There's a long post - less unfinished than barely begun - about the comics festival, but rather than delay until that's completed, here's a single frame from
Zara Slattery's image for Radical Roots, which I photographed from the Festival's Windows Trail.
It's been a weekend of contrasts, with Friday's winds and yesterday's torrential rain fizzling out into today's golden October afternoon. After the morning's comics sessions, a little light retail from the dealers' rooms and a sandwich from the deli in the Market Place, we agreed that
durham_rambler would return to our Hideaway from a quiet afternoon at home, while I took my camera for a walk around the town. Which worked very well, and I took many pictures - and again, some of them will doubtless appear in due course, but I won't delay this to accommodate them.

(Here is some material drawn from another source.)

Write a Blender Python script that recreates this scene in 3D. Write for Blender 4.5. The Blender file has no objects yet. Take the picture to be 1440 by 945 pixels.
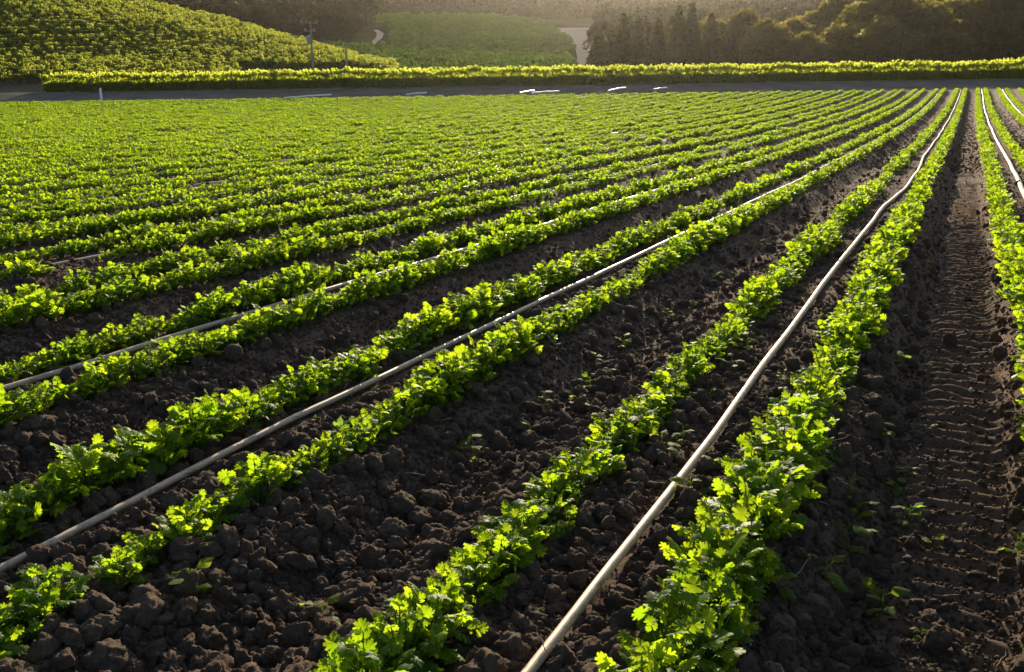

All was well and happy, in fact, until I returned home, and could not open the gate. Not, this time, the door which had previously given trouble, and which has been behaving much better as the weather improved, but the gate into the yard. The problem was not the latch at the top, but lower down, almost as if someone had shot the bolt. This was evidence, at least, that someone was at home, and
durham_rambler is inseparable from his mobile phone... Except that on this occasion, he had decided to take it off, and while he rather thought he heard some noises outside, he didn't come out to investigate. No doubt sooner or later he would have begun to wonder where I was, but I had hoped it would be sooner rather than later. In fact it was a neighbour from further down the lane who came to my rescue: he was tall enough first to confirm that the blt was closed, and then to reach over to the yard broom leaning in the corner, and to knock the bolt open. It turned out that all three of us had contributed to the problem: I had remarked this morning that if
durham_rambler wanted to lock something overnight, rather than enclose us behind a locked door that we might not be able to open in a hurry, he should shoot the bolt to secure the yard;
helenraven remembered this when she returned home and noticed that the keys weren't in the safe, suggesting we were home before her. But I do blame
durham_rambler for choosing this moment to cut himself off from the telephone...
This lock-in also provides an element of symmetry, since Saturday morning began with an entirely different piece of lock-related entertainment. But that's another story, and one which, since
durham_rambler has just gone out for Thai takeaway, I won't tell now.